Written exercise ▸ From the entries below, copy out every line with "Python" in it.

Records shown ▸
________________________

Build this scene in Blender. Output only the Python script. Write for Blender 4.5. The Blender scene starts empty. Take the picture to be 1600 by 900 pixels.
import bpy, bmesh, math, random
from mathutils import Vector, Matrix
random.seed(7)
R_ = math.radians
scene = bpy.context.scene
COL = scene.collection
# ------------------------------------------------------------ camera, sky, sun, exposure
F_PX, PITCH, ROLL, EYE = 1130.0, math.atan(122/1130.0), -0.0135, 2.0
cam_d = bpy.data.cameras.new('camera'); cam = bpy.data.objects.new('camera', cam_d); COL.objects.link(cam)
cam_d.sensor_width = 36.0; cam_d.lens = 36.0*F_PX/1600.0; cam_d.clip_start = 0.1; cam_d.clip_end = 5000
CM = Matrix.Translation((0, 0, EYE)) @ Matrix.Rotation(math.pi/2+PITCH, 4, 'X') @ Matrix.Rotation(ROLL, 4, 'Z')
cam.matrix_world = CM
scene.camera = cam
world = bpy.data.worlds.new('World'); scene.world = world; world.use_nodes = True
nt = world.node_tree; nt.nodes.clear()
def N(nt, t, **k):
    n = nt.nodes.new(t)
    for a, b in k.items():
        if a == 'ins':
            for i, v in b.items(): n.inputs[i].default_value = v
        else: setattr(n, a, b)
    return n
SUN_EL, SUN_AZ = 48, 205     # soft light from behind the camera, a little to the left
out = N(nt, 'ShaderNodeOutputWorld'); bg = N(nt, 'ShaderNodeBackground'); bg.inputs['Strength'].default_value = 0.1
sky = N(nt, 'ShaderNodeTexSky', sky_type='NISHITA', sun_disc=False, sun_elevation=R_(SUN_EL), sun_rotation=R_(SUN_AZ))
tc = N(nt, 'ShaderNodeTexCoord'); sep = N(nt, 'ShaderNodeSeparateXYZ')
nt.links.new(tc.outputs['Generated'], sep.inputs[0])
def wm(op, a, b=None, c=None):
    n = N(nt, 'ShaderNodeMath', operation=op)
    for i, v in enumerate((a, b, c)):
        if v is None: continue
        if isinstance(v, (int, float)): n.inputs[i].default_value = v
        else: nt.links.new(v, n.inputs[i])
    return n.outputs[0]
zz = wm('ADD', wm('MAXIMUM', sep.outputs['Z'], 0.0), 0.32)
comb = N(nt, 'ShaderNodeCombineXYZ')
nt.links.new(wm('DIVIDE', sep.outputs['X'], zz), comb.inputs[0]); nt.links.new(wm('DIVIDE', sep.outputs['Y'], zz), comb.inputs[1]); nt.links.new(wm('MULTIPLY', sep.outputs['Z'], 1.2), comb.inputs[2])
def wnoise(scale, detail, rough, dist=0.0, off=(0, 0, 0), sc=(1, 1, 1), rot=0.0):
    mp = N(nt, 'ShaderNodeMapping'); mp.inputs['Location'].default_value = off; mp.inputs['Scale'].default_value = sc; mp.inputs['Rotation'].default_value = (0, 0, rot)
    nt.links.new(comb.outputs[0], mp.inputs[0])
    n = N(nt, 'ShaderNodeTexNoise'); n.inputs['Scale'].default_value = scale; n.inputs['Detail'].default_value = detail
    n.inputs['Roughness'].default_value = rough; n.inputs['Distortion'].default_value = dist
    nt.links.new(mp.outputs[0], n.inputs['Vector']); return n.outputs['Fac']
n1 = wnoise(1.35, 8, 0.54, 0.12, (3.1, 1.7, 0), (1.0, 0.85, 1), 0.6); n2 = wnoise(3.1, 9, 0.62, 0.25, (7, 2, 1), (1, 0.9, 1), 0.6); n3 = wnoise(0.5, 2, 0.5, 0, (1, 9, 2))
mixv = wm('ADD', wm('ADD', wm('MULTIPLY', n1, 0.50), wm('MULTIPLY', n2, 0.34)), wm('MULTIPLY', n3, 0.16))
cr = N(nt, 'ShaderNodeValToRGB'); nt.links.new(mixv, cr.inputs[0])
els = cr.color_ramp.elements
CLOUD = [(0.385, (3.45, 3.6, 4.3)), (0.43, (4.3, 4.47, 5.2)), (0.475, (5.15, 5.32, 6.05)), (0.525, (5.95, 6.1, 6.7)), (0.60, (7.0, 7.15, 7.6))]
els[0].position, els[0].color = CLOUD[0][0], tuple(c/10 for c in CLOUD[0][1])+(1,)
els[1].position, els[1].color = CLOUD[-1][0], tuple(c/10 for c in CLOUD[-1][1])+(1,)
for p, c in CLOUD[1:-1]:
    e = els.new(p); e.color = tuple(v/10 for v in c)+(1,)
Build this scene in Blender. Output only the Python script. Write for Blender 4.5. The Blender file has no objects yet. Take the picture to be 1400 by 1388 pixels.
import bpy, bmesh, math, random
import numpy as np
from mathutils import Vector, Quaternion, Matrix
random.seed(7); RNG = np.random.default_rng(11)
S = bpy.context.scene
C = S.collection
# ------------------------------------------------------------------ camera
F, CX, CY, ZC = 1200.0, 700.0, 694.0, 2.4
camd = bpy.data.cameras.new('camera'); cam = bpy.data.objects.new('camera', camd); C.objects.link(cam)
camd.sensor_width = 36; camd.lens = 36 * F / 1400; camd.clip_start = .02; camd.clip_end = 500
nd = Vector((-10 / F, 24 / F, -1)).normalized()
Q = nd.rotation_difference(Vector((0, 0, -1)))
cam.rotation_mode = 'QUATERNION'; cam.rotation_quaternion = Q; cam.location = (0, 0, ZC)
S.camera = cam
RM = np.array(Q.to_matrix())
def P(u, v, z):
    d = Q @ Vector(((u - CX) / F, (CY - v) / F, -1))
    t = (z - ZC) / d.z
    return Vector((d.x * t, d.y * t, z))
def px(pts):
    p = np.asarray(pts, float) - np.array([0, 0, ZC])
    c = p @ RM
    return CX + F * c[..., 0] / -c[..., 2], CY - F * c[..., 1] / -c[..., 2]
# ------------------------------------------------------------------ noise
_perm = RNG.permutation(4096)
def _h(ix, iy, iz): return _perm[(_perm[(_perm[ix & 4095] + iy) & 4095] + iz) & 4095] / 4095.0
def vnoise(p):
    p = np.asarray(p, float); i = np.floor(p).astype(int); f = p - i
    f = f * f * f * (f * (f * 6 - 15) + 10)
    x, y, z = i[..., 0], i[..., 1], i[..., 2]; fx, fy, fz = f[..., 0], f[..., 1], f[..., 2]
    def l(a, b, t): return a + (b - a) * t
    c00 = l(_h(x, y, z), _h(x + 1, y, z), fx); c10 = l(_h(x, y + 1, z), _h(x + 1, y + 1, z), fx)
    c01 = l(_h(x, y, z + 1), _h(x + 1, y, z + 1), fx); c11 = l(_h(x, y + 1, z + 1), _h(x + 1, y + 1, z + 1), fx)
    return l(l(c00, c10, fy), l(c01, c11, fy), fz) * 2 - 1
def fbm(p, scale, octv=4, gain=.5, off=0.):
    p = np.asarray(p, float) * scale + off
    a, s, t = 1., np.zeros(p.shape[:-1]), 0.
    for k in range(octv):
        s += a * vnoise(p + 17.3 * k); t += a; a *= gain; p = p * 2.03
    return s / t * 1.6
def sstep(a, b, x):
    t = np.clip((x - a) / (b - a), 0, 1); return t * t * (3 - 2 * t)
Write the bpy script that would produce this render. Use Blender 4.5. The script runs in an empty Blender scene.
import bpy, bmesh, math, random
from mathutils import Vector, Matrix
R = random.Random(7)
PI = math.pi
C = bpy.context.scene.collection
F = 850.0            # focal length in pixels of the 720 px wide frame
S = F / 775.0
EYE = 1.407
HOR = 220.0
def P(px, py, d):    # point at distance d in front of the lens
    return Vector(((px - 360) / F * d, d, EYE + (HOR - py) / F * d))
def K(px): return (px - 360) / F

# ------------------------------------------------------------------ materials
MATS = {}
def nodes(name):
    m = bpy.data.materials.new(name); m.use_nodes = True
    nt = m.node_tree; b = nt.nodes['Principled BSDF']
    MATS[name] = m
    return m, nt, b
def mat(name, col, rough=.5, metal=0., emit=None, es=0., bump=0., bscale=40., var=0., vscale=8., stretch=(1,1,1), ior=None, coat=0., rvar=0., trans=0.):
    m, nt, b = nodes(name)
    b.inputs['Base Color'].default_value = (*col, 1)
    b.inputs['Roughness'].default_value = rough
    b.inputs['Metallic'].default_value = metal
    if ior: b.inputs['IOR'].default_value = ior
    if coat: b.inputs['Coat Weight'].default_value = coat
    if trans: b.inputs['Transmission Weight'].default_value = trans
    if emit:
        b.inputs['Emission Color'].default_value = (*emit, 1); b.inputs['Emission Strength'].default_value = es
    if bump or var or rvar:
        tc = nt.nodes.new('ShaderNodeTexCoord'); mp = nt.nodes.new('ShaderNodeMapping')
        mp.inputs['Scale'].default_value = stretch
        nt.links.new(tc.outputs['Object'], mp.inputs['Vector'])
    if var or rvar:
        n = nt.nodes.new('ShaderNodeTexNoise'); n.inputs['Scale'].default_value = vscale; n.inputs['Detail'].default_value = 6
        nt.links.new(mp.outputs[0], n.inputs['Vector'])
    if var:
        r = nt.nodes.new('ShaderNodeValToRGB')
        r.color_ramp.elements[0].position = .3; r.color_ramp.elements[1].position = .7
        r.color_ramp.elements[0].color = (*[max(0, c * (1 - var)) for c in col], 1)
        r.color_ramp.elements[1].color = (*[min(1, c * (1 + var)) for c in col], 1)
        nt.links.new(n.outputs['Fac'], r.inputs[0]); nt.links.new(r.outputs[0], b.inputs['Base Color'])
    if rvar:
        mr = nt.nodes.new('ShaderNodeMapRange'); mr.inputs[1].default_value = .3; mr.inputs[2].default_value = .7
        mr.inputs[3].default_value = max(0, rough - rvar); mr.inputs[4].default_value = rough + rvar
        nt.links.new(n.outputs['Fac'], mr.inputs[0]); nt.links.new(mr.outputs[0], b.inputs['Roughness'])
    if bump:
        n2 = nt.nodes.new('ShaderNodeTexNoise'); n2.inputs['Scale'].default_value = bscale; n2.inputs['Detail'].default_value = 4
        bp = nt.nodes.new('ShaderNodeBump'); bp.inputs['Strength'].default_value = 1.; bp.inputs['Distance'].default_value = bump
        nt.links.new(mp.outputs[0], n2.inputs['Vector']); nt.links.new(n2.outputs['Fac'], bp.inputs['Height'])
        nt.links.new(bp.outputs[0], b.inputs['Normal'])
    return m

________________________

Final result ▸
Build this scene in Blender. Output only the Python script. Write for Blender 4.5. The Blender scene starts empty. Take the picture to be 1600 by 900 pixels.
Build this scene in Blender. Output only the Python script. Write for Blender 4.5. The Blender file has no objects yet. Take the picture to be 1400 by 1388 pixels.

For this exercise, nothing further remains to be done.